> **Short problem**: Set out every line bearing the string "from".
━━━━━ Task input ━━━━━
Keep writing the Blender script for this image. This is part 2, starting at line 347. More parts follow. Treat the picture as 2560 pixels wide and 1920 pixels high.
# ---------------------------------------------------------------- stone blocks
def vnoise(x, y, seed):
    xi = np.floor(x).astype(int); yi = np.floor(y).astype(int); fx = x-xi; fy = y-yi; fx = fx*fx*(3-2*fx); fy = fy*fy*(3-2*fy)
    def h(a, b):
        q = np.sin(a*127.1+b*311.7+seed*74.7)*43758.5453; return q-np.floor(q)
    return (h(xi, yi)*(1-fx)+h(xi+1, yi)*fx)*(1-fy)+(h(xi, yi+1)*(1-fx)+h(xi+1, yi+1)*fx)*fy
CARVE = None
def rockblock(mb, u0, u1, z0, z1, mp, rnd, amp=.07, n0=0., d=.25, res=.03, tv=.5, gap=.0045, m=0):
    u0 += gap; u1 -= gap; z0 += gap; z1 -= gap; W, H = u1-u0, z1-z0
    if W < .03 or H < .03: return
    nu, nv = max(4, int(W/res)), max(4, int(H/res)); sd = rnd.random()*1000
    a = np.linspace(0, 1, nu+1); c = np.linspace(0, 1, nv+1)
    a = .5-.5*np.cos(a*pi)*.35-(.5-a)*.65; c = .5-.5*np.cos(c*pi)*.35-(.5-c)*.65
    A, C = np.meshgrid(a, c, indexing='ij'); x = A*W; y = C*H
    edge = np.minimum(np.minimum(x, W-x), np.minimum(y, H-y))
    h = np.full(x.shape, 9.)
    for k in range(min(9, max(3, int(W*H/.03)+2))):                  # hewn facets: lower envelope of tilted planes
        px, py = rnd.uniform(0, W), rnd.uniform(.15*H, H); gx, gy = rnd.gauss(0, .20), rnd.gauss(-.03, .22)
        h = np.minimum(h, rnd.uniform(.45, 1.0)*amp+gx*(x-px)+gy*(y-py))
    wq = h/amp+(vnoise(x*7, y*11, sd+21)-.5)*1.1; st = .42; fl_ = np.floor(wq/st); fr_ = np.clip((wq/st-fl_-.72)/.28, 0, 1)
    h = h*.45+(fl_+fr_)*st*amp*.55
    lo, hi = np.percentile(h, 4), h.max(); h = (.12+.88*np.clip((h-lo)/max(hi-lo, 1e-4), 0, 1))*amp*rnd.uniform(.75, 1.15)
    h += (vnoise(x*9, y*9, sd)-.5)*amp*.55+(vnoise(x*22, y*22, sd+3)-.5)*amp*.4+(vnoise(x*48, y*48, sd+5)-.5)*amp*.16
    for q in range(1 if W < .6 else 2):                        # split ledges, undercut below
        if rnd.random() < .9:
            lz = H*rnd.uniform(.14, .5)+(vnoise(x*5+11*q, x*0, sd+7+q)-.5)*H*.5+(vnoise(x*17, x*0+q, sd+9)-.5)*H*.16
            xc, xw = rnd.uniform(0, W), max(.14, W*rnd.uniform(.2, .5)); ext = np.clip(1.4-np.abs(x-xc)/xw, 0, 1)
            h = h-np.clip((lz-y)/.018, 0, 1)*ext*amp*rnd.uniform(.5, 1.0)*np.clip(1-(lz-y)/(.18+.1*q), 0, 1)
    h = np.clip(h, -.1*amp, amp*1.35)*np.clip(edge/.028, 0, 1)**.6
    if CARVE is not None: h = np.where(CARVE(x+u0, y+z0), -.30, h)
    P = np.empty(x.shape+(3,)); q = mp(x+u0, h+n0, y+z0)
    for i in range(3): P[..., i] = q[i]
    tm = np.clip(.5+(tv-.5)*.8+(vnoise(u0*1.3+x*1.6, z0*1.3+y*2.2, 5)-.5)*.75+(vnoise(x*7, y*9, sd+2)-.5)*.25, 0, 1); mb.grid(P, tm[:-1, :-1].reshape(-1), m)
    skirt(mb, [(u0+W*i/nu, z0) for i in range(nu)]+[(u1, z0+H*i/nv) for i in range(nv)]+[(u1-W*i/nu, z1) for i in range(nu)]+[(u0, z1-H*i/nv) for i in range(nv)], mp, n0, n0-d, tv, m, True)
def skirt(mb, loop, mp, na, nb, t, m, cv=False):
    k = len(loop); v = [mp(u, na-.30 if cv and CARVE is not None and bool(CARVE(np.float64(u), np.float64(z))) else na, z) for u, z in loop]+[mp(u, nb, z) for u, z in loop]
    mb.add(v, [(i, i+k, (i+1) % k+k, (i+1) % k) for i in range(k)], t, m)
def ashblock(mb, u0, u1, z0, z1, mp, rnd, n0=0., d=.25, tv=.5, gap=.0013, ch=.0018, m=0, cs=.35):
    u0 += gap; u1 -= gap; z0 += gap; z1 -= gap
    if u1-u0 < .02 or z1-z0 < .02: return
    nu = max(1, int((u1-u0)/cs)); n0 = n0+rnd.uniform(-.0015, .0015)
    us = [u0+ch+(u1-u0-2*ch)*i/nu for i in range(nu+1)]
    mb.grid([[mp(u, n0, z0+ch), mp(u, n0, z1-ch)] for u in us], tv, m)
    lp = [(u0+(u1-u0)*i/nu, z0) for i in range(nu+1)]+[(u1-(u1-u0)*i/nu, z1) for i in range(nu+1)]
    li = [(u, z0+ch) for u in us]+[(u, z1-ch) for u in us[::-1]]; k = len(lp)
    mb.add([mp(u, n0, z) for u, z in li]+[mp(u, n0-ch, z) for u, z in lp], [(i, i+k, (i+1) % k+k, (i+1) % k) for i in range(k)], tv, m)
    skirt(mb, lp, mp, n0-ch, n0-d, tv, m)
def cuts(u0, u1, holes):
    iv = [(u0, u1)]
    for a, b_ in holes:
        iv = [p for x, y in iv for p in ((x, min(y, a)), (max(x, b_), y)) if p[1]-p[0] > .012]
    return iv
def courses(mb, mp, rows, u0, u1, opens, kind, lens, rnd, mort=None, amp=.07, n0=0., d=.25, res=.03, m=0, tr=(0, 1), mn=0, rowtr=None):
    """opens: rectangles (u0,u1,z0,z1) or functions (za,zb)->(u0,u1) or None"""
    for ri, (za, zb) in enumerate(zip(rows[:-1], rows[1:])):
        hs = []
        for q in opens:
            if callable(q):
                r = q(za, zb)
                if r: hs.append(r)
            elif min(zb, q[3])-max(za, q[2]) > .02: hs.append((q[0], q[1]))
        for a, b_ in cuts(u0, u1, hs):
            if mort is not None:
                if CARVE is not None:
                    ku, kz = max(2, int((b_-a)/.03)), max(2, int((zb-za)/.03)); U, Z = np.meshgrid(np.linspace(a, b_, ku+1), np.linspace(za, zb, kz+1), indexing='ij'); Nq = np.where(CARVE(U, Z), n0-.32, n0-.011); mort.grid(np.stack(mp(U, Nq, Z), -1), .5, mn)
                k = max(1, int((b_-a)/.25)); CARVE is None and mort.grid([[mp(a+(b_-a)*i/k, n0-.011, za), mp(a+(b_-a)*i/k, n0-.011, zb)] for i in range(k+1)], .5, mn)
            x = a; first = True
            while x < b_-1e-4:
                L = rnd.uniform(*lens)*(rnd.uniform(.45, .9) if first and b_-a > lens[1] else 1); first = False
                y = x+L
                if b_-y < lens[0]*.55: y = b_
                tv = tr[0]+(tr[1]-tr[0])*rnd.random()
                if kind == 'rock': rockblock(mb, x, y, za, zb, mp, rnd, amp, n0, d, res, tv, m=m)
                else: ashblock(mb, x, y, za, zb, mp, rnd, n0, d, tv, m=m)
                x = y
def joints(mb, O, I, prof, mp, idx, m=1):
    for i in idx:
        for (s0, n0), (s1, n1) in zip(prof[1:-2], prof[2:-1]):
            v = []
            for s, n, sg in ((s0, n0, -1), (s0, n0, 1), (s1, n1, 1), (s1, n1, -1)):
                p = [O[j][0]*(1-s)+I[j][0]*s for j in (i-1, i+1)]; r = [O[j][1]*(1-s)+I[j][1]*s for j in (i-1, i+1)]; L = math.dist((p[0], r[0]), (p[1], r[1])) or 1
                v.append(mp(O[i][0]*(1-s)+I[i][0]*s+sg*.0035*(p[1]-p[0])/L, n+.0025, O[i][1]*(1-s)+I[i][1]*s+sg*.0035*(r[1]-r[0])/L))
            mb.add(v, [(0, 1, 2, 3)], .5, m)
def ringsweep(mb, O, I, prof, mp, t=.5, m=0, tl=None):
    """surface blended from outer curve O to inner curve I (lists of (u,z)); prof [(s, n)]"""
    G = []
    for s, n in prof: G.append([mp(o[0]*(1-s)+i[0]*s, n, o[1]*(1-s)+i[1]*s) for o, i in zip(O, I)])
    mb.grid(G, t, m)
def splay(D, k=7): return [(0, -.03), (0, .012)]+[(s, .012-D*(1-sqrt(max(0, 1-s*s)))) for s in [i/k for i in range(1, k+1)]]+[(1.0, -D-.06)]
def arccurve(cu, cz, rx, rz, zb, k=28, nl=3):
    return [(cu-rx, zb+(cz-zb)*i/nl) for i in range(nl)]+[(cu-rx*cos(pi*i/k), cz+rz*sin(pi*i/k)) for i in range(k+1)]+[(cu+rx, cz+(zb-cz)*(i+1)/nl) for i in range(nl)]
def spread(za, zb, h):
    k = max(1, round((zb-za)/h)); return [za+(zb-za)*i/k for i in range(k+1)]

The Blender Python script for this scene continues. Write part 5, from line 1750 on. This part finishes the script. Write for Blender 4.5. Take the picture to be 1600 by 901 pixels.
━━━━━
> **Solution for this problem**:
    """surface blended from outer curve O to inner curve I (lists of (u,z)); prof [(s, n)]"""
The Blender Python script for this scene continues. Write part 5, from line 1750 on. This part finishes the script. Write for Blender 4.5. Take the picture to be 1600 by 901 pixels.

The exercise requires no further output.